• _EXERCISE AIM_: Collect each line containing "Blender".

• _TASK DATA_:
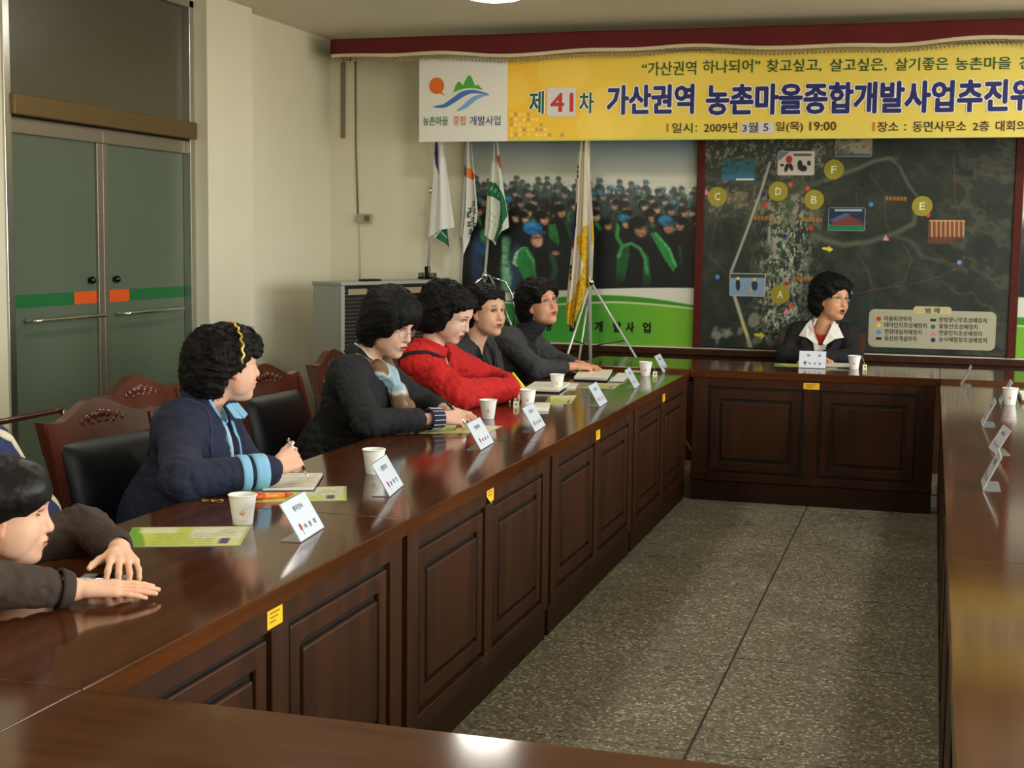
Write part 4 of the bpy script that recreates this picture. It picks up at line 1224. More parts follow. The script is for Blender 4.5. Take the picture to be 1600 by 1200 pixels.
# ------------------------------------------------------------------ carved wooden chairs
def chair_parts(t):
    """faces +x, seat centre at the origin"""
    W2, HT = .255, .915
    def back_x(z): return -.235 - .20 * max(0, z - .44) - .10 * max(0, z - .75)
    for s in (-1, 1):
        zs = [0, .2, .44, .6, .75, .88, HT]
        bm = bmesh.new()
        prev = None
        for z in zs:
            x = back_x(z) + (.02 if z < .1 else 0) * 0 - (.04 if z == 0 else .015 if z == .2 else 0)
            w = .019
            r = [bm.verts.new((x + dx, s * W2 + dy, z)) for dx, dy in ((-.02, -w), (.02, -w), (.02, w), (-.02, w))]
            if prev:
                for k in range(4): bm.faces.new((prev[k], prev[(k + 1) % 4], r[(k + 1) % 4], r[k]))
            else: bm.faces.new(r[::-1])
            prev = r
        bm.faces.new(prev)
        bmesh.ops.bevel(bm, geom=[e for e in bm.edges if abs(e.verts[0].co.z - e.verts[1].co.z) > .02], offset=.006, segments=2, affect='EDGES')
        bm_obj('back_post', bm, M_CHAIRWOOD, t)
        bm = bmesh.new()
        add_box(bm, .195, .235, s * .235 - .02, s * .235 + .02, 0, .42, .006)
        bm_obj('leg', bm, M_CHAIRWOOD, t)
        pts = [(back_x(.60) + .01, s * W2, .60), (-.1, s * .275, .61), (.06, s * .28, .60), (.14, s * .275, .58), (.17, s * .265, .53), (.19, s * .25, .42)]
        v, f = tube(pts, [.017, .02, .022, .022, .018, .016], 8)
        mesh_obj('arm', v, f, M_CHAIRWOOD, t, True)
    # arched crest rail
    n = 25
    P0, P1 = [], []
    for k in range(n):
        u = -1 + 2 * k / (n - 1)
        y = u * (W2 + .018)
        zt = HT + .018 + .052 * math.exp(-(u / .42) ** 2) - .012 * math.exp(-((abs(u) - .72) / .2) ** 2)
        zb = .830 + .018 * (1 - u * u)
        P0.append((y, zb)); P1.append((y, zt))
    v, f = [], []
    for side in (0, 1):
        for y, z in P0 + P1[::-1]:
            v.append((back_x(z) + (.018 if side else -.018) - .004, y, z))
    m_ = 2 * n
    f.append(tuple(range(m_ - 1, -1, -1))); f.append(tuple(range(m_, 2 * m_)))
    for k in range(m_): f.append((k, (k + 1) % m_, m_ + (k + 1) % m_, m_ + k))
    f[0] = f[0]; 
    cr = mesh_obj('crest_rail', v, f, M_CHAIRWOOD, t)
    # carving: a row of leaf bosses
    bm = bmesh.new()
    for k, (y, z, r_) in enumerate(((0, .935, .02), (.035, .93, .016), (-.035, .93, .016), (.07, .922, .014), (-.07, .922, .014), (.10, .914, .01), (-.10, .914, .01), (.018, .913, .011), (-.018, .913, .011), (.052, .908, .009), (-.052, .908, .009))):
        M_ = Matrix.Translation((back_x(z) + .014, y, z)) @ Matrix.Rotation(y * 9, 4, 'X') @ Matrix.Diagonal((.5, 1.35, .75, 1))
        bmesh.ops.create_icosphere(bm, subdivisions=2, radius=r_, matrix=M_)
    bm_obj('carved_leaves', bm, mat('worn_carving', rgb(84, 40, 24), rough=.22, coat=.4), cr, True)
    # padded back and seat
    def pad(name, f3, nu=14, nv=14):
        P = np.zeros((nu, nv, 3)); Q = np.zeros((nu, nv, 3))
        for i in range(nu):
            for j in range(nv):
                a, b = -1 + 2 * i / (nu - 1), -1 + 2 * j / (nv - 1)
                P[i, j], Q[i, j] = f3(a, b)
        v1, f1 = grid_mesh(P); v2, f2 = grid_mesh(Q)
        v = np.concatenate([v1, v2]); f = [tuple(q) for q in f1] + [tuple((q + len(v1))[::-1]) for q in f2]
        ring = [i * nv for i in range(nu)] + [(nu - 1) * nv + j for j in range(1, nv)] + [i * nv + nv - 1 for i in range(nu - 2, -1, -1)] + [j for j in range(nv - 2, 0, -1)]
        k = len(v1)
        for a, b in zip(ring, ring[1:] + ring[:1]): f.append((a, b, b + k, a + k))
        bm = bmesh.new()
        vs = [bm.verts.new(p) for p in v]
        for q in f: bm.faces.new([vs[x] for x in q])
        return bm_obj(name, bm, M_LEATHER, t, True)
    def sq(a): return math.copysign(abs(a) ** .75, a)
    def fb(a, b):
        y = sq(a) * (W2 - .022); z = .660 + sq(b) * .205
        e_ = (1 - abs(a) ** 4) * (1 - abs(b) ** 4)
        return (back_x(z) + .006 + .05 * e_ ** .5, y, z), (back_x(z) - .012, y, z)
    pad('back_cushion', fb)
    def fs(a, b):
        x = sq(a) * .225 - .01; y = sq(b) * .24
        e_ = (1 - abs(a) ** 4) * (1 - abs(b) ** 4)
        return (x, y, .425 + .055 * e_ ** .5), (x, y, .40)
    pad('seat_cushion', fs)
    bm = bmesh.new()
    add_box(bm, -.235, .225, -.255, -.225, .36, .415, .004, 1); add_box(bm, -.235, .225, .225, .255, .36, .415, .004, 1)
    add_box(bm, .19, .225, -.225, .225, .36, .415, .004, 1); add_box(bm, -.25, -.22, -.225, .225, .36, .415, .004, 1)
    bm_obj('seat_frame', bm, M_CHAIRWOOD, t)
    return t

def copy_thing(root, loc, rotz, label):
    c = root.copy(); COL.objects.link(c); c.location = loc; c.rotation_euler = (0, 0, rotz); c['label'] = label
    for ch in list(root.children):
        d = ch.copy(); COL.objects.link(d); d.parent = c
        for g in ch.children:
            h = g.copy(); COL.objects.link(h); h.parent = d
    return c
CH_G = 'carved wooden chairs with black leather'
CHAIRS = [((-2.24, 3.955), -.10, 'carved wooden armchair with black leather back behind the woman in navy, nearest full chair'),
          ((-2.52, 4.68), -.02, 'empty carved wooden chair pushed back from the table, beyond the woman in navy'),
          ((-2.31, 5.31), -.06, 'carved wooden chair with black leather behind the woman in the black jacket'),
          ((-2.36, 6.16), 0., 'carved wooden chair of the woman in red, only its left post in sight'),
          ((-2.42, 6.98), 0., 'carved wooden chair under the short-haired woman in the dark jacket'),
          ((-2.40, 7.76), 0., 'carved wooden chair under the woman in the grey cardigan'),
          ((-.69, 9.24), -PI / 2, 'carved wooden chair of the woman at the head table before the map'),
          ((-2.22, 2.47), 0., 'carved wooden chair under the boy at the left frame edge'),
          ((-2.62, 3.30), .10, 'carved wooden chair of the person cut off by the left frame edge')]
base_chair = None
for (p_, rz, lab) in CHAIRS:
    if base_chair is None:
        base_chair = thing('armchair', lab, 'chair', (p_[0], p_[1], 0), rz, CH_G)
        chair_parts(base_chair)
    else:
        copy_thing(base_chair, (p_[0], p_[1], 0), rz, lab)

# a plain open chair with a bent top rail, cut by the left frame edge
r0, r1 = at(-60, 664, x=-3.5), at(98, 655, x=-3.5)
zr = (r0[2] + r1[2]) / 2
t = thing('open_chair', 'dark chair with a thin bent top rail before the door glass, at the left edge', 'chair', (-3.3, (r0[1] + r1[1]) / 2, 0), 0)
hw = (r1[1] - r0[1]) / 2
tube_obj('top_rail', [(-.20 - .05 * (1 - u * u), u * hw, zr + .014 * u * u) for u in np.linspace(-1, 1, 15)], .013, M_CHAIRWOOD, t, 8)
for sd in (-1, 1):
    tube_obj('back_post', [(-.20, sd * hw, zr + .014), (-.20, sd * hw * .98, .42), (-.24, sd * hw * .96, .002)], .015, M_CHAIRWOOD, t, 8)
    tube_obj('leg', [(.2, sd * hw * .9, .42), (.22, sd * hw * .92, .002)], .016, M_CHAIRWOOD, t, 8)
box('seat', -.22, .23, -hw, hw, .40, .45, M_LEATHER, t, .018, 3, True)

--

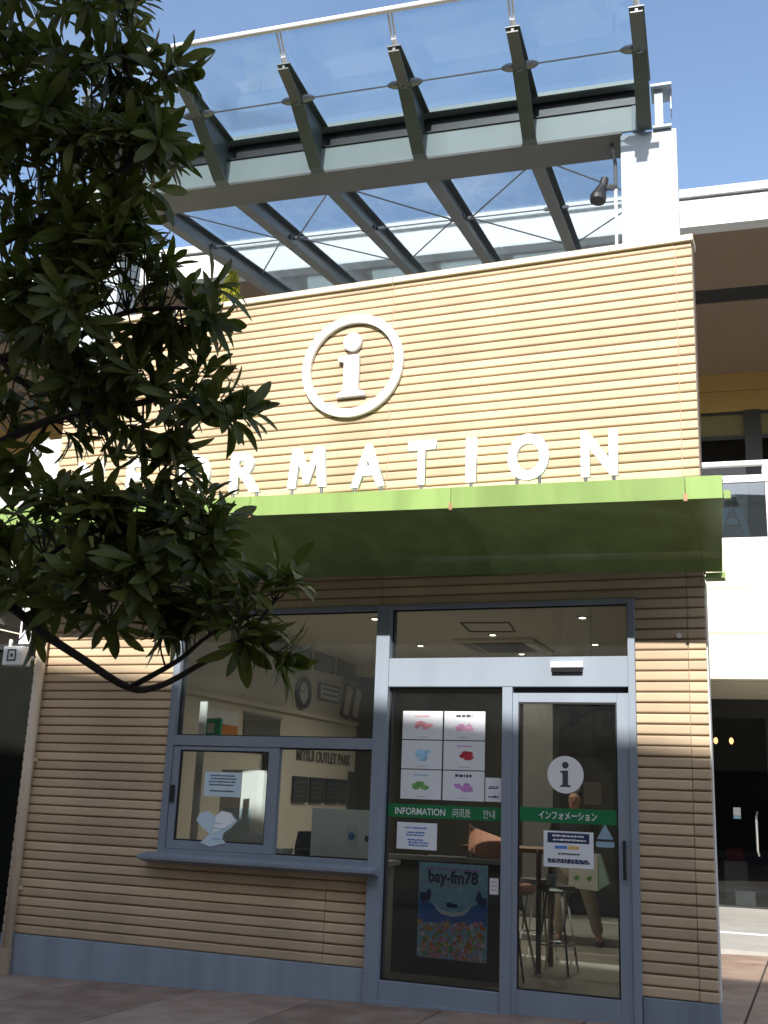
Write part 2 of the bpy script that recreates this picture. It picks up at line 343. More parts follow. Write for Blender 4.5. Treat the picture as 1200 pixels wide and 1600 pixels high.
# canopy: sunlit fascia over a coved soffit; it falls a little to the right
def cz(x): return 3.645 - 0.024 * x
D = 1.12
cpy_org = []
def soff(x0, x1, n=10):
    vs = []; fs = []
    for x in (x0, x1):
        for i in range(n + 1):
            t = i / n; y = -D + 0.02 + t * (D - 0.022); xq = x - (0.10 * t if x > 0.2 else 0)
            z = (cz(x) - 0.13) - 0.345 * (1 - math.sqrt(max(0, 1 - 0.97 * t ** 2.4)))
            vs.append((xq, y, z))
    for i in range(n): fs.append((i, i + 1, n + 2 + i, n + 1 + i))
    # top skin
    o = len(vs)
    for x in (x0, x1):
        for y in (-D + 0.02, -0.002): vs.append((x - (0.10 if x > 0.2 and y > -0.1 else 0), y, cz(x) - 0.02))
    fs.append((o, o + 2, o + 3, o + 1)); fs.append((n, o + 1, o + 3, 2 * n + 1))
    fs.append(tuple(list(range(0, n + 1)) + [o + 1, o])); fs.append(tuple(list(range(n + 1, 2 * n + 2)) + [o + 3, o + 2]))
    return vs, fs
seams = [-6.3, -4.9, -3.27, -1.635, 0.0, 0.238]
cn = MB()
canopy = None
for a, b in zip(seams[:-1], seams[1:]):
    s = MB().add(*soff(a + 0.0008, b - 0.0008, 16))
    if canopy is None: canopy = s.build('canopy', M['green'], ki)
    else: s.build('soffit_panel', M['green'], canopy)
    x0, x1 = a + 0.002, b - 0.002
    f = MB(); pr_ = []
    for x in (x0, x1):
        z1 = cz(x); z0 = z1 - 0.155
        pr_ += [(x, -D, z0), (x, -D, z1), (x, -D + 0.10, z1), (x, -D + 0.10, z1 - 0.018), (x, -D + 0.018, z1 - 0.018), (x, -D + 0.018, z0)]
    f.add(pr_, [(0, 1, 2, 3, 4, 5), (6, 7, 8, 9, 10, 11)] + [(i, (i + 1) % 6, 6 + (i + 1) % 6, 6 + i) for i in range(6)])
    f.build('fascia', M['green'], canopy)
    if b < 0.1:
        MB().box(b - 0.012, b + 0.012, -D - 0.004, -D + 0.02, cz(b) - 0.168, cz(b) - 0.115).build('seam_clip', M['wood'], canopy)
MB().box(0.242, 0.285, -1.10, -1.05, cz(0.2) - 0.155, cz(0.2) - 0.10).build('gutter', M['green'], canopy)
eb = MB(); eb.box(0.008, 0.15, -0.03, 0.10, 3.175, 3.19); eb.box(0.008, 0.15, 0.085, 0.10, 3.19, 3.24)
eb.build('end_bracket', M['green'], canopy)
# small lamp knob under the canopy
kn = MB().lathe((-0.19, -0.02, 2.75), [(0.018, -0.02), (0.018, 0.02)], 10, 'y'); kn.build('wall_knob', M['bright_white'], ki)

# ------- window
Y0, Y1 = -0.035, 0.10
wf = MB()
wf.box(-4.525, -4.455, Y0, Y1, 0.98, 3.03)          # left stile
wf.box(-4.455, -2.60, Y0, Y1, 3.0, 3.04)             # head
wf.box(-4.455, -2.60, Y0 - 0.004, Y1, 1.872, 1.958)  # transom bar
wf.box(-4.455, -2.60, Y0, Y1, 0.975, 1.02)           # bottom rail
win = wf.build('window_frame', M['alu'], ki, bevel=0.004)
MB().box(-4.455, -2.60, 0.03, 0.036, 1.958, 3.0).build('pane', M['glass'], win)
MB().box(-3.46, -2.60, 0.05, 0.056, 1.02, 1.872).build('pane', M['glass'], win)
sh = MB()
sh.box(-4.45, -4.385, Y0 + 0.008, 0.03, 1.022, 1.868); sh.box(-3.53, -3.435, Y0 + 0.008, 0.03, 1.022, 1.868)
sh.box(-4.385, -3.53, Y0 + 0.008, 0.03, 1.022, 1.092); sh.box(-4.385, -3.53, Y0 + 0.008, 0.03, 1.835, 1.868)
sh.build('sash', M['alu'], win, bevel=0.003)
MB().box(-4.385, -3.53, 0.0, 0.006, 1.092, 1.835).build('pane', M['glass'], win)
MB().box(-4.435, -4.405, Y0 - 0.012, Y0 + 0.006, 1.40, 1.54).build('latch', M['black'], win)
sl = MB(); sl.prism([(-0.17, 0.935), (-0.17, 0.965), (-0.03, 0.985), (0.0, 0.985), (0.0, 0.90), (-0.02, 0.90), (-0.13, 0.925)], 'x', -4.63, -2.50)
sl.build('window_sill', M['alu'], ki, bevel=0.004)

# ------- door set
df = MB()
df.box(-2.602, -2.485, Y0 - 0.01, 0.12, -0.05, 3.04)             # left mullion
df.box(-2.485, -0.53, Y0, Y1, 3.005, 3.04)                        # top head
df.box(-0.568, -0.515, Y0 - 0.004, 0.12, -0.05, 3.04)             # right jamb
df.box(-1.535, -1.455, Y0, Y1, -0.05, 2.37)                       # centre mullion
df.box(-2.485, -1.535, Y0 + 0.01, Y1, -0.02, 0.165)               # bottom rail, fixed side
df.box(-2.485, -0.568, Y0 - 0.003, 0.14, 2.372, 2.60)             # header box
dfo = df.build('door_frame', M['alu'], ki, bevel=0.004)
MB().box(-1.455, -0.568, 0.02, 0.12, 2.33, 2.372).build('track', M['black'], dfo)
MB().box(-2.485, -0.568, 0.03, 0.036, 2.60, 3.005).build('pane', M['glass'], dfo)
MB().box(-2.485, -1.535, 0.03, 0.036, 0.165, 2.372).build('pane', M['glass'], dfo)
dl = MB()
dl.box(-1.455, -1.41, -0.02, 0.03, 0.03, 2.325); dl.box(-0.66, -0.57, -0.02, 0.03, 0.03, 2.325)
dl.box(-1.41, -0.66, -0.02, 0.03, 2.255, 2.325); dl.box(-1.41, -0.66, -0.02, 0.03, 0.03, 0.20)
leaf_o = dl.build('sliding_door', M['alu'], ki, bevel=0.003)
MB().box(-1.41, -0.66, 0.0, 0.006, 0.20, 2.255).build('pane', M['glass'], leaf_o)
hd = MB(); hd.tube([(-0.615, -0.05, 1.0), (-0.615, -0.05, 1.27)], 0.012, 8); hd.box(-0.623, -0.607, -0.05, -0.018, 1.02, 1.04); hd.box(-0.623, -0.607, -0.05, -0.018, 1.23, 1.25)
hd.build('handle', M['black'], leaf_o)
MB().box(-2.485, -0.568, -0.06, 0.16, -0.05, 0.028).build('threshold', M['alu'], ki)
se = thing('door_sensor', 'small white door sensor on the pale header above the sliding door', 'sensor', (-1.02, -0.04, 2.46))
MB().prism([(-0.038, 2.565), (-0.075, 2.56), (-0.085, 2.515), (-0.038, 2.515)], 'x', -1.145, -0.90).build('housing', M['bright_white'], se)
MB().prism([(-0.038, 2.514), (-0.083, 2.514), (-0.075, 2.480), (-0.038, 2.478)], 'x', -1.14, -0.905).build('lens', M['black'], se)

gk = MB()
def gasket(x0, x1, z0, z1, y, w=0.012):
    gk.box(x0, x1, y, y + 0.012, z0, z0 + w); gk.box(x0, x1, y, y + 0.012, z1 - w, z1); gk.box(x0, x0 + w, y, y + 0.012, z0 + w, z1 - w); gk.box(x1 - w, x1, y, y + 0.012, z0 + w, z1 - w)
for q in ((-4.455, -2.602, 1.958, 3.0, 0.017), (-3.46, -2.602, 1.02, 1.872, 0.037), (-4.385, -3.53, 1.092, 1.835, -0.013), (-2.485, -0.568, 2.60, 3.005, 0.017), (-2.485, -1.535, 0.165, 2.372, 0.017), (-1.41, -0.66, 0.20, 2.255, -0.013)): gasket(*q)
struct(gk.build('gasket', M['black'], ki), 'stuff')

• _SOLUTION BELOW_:
Write part 4 of the bpy script that recreates this picture. It picks up at line 1224. More parts follow. The script is for Blender 4.5. Take the picture to be 1600 by 1200 pixels.
Write part 2 of the bpy script that recreates this picture. It picks up at line 343. More parts follow. Write for Blender 4.5. Treat the picture as 1200 pixels wide and 1600 pixels high.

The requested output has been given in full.